Doing this sort of analysis, or writing a list of pros and cons, will do two things. It will help you troubleshoot existing problems, and help you ask the right questions when looking for job number two.


Set a deadline for action
Never quit on a bad day, and don’t hand in your notice without first trying to fix the problems. Speak to your manager, and explain what you think could be better. Be sure to frame it positively. For example, rather than saying “I’m incredibly bored and unenthused”, tell your boss that as well as administrative tasks, you’d love the opportunity to get involved with client accounts or new business.

Then, set a deadline to see if things improve. If they haven’t, start planning your exit and searching for new roles. Having an end in sight will help you keep your head up on bad days.


Talk to a good friend
Feeling trapped five days a week is tough: you get serious Sunday blues, your energy is zapped and sometimes you really need to vent. This is good. If you keep it all in then you will just get more and more miserable and nothing will change. It might not solve the issue, but finding a good friend to chat to can be a great stress reliever, and even turn tough moments into stories to smile about.

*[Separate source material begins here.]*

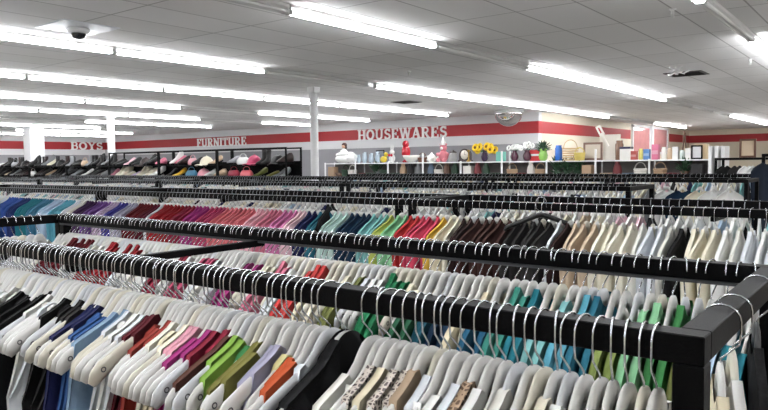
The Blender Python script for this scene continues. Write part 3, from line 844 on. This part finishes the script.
def shoe_mesh(heel=0):
    """a shoe pointing to +x"""
    b = MB(); n = 14; prof = []
    st = [(-.13,.028,.085),(-.11,.036,.10),(-.07,.037,.098),(-.03,.034,.085),(.02,.036,.068),(.06,.043,.055),(.10,.040,.042),(.13,.022,.030)]
    V = []
    for (x, w, h) in st:
        z0 = heel*max(0, (.03-x)/.16)
        for k in range(10):
            an = 2*PI*k/10; V.append((x, w*math.cos(an), z0+.012 + (h-.012)*.5*(1+math.sin(an))))
    F = [(i*10+k, i*10+(k+1)%10, (i+1)*10+(k+1)%10, (i+1)*10+k) for i in range(len(st)-1) for k in range(10)]
    F += [tuple(range(10))[::-1], tuple((len(st)-1)*10+k for k in range(10))]
    b.add(V, F, True)
    b.mi = 1
    V = []
    for (x, w, h) in st:
        z0 = heel*max(0, (.03-x)/.16)
        for (yy, zz) in ((-w*1.06, 0), (w*1.06, 0), (w*1.06, .018), (-w*1.06, .018)): V.append((x*1.02, yy, zz + z0))
    F = [(i*4+k, (i+1)*4+k, (i+1)*4+(k+1)%4, i*4+(k+1)%4) for i in range(len(st)-1) for k in range(4)] + [(0,1,2,3), tuple((len(st)-1)*4+k for k in (3,2,1,0))]
    b.add(V, F)
    if heel: b.tube([(-.115, 0, heel*.93), (-.118, 0, .001)], [.014, .008], 8)
    return b.mesh('shoe', [M_WHITE, M_BLACK])
SHOES = [shoe_mesh(0), shoe_mesh(.06)]
def boot_mesh():
    b = MB(); V = []; n = 10
    st = [(.0, .12, .045, .05), (.035, .11, .043, .03), (.07, .075, .04, .0), (.12, .05, .036, -.025), (.2, .052, .04, -.03), (.28, .056, .045, -.03)]
    for (z, lx, wy, cx) in st:
        for k in range(n): an = 2*PI*k/n; V.append((cx + lx*math.cos(an), wy*math.sin(an), z+.012))
    F = [(i*n+k, i*n+(k+1)%n, (i+1)*n+(k+1)%n, (i+1)*n+k) for i in range(len(st)-1) for k in range(n)] + [tuple(range(n))[::-1], tuple((len(st)-1)*n+k for k in range(n))]
    b.add(V, F, True); b.mi = 1
    V = [(.05 + .125*math.cos(2*PI*k/12), .048*math.sin(2*PI*k/12), z) for z in (0, .012) for k in range(12)]
    b.add(V, [tuple(range(11,-1,-1)), tuple(range(12,24))] + [(k, (k+1)%12, 12+(k+1)%12, 12+k) for k in range(12)])
    return b.mesh('boot', [M_WHITE, M_BLACK])
BOOT = boot_mesh()
def cap_mesh():
    b = MB(); b.lathe([(.105*math.cos(a*PI/2/7)*(1 if a else 1), .12*math.sin(a*PI/2/7)) for a in range(8)], 16)
    V = [(.09+.10*math.cos(a)*1.0, .105*math.sin(a)*1.0, .004 - .02*abs(math.sin(a))) for a in [(-PI/2 + PI*i/10) for i in range(11)]]
    W2 = [(.05, y*.9, .012) for (_, y, _) in V]
    vs = V + W2; vs += [(x, y, z+.006) for x, y, z in vs]
    F = [(i, i+1, 12+i, 11+i) for i in range(10)] + [(22+i, 33+i, 34+i, 23+i) for i in range(10)] + [(i, 22+i, 23+i, i+1) for i in range(10)]
    b.add(vs, F, True); b.ball((0,0,.122), .01, 8, 4)
    return b.mesh('cap', [M_WHITE])
def bag_mesh():
    b = MB(); V = []; n = 12
    for (z, w, d) in ((0,.13,.05),(.03,.15,.06),(.10,.15,.055),(.17,.12,.035),(.19,.10,.015)):
        for k in range(n):
            an = 2*PI*k/n; V.append((w*math.copysign(abs(math.cos(an))**.6, math.cos(an)), d*math.copysign(abs(math.sin(an))**.7, math.sin(an)), z))
    F = [(i*n+k, i*n+(k+1)%n, (i+1)*n+(k+1)%n, (i+1)*n+k) for i in range(4) for k in range(n)] + [tuple(range(n))[::-1], tuple(4*n+k for k in range(n))]
    b.add(V, F, True); b.tube([(-.08,0,.17),(-.075,0,.24),(-.03,0,.28),(.03,0,.28),(.075,0,.24),(.08,0,.17)], .007, 6)
    return b.mesh('handbag', [M_WHITE])
CAP, BAG = cap_mesh(), bag_mesh()
def leather(s):
    return mat('leather_' + s.replace(' ', '_'), SHADE[s], .4, bump=.1, bscale=80)
# tier -> list of (x, kind, colour); the dark stock in between fills up with black shoes
SPECIAL = {1.60: {-9.95: ('cap', 'black'), -10.65: ('cap', 'raspberry'), -11.0: ('handbag', 'white'), -11.5: ('handbag', 'pink'), -11.9: ('shoe', 'tan'), -12.2: ('cap', 'cream'), -12.69: ('handbag', 'baby pink'),
                  -13.3: ('shoe', 'white'), -13.9: ('shoe', 'rose'), -14.5: ('cap', 'dark brown'), -15.2: ('shoe', 'pale pink'), -16.2: ('shoe', 'grey'), -17.3: ('handbag', 'tan'), -18.5: ('cap', 'black'), -19.0: ('shoe', 'cream'), -20.6: ('cap', 'black'), -21.3: ('handbag', 'grey'), -22.4: ('shoe', 'white')},
           1.33: {-10.1: ('shoe', 'olive'), -10.5: ('shoe', 'olive green'), -10.9: ('handbag', 'coral pink'), -11.3: ('handbag', 'crimson'), -11.75: ('shoe', 'beige'), -12.3: ('cap', 'baby pink'), -12.75: ('handbag', 'steel blue'), -13.2: ('shoe', 'golden yellow'), -13.7: ('shoe', 'white'),
                  -14.9: ('shoe', 'lilac'), -15.9: ('shoe', 'pink'), -17.2: ('shoe', 'white'), -18.2: ('shoe', 'grey'), -19.1: ('shoe', 'tan'), -20.2: ('handbag', 'white'), -21.6: ('shoe', 'beige')}, 1.08: {}}
for tier, tname in ((1.60, 'top'), (1.33, 'middle'), (1.08, 'lower')):
    seq = []; x = -9.75
    sp = sorted(SPECIAL[tier].items(), reverse=True)
    while x > -23.9:
        near = [(sx, v) for sx, v in sp if abs(sx-x) < .15]
        if near: sx, v = near[0]; seq.append((sx, v[0], v[1])); sp.remove((sx, v)); x = sx - .3
        else:
            if tier == 1.08:
                wh = -17.6 < x < -13.9
                seq.append((x, 'shoe', 'white' if wh else random.choice(['black', 'charcoal', 'grey', 'black'])))
            elif tier == 1.33 and -16.0 < x < -13.75: seq.append((x, 'shoe', random.choice(['white', 'white', 'cream'])))
            else: seq.append((x, 'boot' if tier == 1.6 and random.random() < .3 else 'shoe', random.choice(['black', 'black', 'charcoal', 'black', 'dark brown', 'grey'] if x < -14 else ['black', 'charcoal', 'dark brown', 'grey', 'rose', 'white'])))
            x -= .135
    seq.reverse()
    for i, (x, kind, s) in enumerate(seq):
        if any(abs(x - e) < (.17 if kind == 'handbag' else .08) for e in SX + [e-2.08 for e in SX]) : continue
        me = {'cap': CAP, 'handbag': BAG, 'boot': BOOT, 'shoe': random.choice(SHOES)}[kind]
        l = seq[i-1][2]+' '+seq[i-1][1] if i else None; r = seq[i+1][2]+' '+seq[i+1][1] if i+1 < len(seq) else None
        o = bpy.data.objects.new(kind, me); COL.objects.link(o); o.location = (x, 9.5, tier+.001); o.rotation_euler[2] = -PI/2 + random.uniform(-.35, .35) if kind != 'handbag' else random.uniform(-.2, .2)
        o.material_slots[0].link = 'OBJECT'; o.material_slots[0].material = leather(s)
        if kind == 'shoe': o.scale = (1.35, 1.4, random.choice([1.4, 1.9, 2.3]))
        if kind == 'cap': o.scale = (1.5, 1.5, 1.6)
        if kind == 'handbag': o.scale = (1.15, 1, .8)
        side = 'right' if x > -14 else 'middle' if x > -19 else 'left'
        tag(o, '%s %s, %s shoe tier, %s part, between %s and %s' % (s, kind, tname, side, l or 'post', r or 'post'), kind, 'stock on the %s tier of the shoe racks' % tname)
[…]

But, a word of warning. Refrain from talking to your workmates about it. It can be good to have allies in the office but spreading negativity is unprofessional and if it reaches the senior team you could cause trouble. Talk to a friend who has no ties to your workplace.


Spin your decision
Many people are advised (often by their parents) to stay in their first job for at least a year because “it looks good on the CV”. While this is true to a point, if you really feel you have to move on, then it’s up to you to market that decision to future employers, who will typically always ask why you’re leaving your previous role. Always be diplomatic with your answer, and never be tempted to bad mouth a past employer: hiring managers may see you as indiscreet and it’ll put them off. You might say “It was a great starting point for my career, however, there was little chance for progression in that company” or “While in that role I started working quite closely with a marketing agency, and it made me realise that this is where my calling is, and after researching the sector thoroughly, I knew I had to make a move.”


Don’t burn bridges
The last thing you need is to scorch the earth on your way out. Work as best as you can until your last day in the office. As tempting as it may be, don’t burn bridges. Contacts you make in any job could prove to be invaluable in the years to come. Keep a cool head, be respectful and leave with class.